The morning after the third debate: first impressions.

Judging from the reaction that most of my colleagues are seeing, there are a lot of angry Lefties that are baffled at how their guy isn’t being lauded and cossetted and praised to the skies and resuming his mantle of inevitability; after all, did Obama not win last night?

So it’s going to be a fun rest of the week, I’m thinking.  Lot of bitterness and spite going to be going on, out there.  And damned little of it from my side, which is how it should be: we’re the good guys, after all.

Moe Lane

PS: Do you know what the really funny part will be? Watching the Left watch the polls tighten… and then loosen up again.

12 thoughts on “The morning after the third debate: first impressions.”

  1. I thought Romney laid up and played for the tie, which he sorta got, more or less. There is so much there that has gone wrong that Romney should have pounded him all night long, but didn’t. I was disappointing in that, but I assume that the strategy was designed to avoid any earth shattering blunders.

  2. Jbird: We have to believe that everything was focus-group tested in advance, and that agreeing with the president worked better than attacking him. Simple truth: Undecided voters probably don’t care about Benghazi. Is that really sad? Yes.

  3. Romney has successfully gotten the narrative to do you want four more years of this guy’s economic policy. He doesn’t want to spend any of the last 14 days discussing foreign policy so he laid it up, clinched, waited for a vulnerable moment like the apology tour and then pounded home the economic message.

  4. Who actually “scores” debates? I’ve never bought the “win” vs. “lose” excepting tantrums and out-and-out acting like an ass. So… Obama lost the first one, Biden lost the second one, and the other two were just the candidates speaking without (mostly) an idiot mediator between them and the audience.

  5. Last night Chris Matthews was incredible. Called Americans racist for not supporting Obama – 8 minutes in. Said “Could you imagine, McGovern refusing to engage Nixon on Vietnam”? Uh, McGovern went down to a historical defeat; don’t think Romney is interested in that advice. Side car: there is absolutely nothing inherently noble about losing. Losers are the guys who sit around and watch the other guys pass ObamaCare. Then when the losers complain about the process excluding them, the other guys says, “I won”.

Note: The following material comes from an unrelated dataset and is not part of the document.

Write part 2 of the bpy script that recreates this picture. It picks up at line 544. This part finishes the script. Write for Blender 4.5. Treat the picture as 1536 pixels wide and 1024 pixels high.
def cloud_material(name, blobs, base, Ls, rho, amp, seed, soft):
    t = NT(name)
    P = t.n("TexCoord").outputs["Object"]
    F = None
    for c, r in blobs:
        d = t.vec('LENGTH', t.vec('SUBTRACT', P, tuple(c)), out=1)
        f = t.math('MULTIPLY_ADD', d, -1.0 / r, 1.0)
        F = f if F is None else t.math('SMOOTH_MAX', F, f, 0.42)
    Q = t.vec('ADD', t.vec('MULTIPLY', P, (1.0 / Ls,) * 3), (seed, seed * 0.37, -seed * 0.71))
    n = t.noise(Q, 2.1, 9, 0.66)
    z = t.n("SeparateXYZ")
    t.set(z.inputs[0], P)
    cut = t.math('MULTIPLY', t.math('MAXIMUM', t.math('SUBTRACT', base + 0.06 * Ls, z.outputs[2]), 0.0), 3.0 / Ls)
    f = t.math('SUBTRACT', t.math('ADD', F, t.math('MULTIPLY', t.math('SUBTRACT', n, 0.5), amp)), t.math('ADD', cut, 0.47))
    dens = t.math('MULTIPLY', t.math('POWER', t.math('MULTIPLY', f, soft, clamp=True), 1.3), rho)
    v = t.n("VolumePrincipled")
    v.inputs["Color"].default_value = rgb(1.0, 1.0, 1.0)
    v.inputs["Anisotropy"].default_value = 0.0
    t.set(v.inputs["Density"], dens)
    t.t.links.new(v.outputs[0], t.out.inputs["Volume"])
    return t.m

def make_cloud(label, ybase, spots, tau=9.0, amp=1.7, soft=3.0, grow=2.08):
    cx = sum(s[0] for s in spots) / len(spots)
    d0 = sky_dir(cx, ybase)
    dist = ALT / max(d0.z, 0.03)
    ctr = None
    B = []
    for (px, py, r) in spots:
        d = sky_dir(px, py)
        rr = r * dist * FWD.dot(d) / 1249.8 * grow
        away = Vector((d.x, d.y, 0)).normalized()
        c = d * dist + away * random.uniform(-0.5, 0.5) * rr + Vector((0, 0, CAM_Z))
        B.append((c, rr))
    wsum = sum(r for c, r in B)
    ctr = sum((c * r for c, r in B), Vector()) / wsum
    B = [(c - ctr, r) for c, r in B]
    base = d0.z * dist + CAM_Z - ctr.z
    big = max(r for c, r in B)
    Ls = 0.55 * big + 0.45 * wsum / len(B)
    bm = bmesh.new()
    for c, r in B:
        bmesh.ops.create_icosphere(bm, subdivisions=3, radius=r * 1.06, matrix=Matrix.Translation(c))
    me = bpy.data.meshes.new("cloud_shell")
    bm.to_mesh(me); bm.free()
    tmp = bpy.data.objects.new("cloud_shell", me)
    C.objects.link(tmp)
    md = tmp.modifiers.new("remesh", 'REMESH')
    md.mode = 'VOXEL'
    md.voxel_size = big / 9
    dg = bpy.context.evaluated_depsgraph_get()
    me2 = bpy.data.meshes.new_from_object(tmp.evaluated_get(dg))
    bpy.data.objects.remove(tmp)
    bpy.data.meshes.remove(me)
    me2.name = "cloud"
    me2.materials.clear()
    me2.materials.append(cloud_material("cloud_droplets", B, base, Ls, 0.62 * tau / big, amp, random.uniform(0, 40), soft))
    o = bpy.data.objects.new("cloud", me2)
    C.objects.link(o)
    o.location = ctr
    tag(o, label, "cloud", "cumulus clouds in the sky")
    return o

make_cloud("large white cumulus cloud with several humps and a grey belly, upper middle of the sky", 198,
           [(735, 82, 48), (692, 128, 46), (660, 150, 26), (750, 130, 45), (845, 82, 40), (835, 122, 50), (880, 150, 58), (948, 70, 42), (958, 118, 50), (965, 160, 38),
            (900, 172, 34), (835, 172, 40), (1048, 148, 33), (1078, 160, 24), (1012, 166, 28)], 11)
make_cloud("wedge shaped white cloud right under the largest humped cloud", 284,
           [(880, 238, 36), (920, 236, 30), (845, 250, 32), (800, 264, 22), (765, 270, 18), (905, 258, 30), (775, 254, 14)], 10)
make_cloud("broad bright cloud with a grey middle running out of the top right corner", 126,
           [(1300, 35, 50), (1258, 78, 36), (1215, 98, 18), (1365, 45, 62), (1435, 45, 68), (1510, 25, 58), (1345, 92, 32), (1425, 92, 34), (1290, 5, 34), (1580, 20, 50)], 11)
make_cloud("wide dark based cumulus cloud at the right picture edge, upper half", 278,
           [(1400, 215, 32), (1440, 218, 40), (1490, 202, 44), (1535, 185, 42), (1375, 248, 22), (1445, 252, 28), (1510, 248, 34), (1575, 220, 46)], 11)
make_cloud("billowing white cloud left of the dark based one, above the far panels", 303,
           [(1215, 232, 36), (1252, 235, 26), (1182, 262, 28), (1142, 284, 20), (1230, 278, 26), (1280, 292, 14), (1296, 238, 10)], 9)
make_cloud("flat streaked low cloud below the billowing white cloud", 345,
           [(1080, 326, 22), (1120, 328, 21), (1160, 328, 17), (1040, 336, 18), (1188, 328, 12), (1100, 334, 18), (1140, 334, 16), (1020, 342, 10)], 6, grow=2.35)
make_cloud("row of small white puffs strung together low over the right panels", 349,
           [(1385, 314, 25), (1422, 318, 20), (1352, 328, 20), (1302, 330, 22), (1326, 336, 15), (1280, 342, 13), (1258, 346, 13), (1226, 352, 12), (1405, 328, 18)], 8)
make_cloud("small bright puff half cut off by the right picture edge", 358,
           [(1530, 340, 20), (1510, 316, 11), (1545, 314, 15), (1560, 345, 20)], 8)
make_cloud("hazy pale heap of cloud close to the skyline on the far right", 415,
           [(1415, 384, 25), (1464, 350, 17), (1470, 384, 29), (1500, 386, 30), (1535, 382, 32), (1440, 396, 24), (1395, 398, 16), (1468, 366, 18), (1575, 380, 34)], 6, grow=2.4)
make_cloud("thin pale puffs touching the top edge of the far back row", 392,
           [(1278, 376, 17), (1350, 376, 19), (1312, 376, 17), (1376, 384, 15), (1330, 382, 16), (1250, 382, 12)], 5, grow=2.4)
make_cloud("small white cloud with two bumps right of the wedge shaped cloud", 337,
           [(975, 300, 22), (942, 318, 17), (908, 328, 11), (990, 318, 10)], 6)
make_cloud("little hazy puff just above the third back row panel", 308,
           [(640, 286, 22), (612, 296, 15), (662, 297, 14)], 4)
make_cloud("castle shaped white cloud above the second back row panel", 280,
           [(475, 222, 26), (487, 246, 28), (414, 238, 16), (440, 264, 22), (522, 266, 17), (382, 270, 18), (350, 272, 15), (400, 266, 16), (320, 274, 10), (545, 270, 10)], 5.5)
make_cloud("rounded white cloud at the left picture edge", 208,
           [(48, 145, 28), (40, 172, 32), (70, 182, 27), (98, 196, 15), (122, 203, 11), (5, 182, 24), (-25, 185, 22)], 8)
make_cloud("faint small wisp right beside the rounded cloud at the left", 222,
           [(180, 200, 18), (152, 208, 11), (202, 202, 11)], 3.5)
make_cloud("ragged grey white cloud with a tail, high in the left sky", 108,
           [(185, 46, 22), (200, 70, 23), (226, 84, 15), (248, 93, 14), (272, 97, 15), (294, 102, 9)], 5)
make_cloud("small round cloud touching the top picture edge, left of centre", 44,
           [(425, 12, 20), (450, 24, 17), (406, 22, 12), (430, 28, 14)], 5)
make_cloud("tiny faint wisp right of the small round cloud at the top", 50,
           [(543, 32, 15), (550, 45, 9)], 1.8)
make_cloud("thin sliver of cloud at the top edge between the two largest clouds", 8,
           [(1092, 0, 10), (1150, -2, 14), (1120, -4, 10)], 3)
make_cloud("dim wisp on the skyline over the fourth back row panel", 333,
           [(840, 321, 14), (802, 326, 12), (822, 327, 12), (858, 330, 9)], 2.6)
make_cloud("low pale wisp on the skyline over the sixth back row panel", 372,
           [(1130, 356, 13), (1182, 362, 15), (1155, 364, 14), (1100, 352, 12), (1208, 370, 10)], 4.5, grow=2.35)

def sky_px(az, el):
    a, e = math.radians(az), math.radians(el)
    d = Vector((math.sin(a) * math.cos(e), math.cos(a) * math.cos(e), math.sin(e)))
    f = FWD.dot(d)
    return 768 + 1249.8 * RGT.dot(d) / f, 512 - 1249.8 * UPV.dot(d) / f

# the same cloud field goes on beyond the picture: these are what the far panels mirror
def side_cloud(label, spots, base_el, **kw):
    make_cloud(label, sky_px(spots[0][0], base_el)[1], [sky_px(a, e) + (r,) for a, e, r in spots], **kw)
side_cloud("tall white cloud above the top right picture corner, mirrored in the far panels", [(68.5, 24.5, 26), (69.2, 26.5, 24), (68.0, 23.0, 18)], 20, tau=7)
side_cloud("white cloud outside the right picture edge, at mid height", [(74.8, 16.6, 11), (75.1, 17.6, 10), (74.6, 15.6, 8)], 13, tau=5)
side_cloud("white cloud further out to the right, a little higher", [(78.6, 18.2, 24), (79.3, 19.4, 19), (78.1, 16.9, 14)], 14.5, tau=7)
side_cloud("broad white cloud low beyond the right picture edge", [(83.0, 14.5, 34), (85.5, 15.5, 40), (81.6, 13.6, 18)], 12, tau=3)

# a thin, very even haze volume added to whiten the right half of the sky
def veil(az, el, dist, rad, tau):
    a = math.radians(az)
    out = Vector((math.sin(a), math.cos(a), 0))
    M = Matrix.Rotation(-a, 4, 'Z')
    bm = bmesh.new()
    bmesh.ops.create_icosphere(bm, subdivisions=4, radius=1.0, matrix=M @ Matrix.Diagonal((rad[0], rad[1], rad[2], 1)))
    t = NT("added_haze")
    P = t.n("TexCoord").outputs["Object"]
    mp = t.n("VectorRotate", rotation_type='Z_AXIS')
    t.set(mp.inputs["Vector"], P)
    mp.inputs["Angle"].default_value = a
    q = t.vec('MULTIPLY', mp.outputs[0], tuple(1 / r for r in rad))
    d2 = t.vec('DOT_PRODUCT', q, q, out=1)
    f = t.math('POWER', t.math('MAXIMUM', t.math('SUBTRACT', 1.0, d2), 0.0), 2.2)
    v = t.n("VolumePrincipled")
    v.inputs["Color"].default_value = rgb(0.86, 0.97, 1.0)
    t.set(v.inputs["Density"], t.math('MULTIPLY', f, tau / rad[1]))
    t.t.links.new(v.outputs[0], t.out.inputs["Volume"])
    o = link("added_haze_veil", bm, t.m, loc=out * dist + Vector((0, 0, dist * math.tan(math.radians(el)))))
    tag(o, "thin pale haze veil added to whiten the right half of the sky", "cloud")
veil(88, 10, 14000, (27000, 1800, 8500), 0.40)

  6. or, lefties will seize upon a point +/- as proof of the big comeback, only to see Romulus Prime continue his march upward.

  7. I don’t think this debate will do anything to the polls. The preference cascade already seems in motion, Obama would have had to win in epic fashion, he didn’t, and he seemed to know it.

  8. http://ace.mu.nu/archives/334144.php
    .
    Romney didn’t need to go after Obama, being too aggressive will alienate the squishy-headed dunces he needs to peel off of Obama… last thing Romney wants is to give Obama a sympathy angle! “The rich white guy beat me up!”.
    .
    I’m hoping that Chris Matthews joins Dan Rather and Helen Thomas in journalistic irrelevance … he’s only one scandal or another couple seriously over-the-top statements away at this point.
    .
    Mew

  9. PS: Do you know what the really funny part will be? Watching the Left watch the polls tighten… and then loosen up again.

    You are absolutely one of the most clever writers I know. Loved the wordplay you have in your PS comment.

  10. What mattered to me was the establishment of credibility as commander-in-chief. Obama came off as snarky and his talking points were stump speech rehashes.

    Romney came off as calm, informed and confident. I correctly predicted that Romney would win the fact-check, persona and sound bite sectors.

    Romney’s closing was remarkable. I snipped it from the C-SPAN site just to rewatch it because I actually experienced a moment when he finished. I’ve only done that with one other candidate in my whole life–seeing Marco Rubio at a luncheon early on in his Senate race when he was down in polls (to the loser Crist). Rubio brought a crowd of women to their feet and I realized if all goes well, he may be pres some day.

    But for me, Romney simply captured the persona of commander-in-chief better.

    As an aside, as soon as I heard the bayonet claim by Obama, I knew I’d be hearing from one of my favorite U.S. Marines about that matter.

  11. Romney played for more women’s vote – men are either committed to Romney, were watching football or watching baseball (I don’t have ESPN and not a big MLB fan, recorded the debate and watched it, with some skipping, this morning).

  12. I think Romney also correctly recognizes the war weariness even among people who supported going into Afghanistan and Iraq. Wonder what the gender split is on that?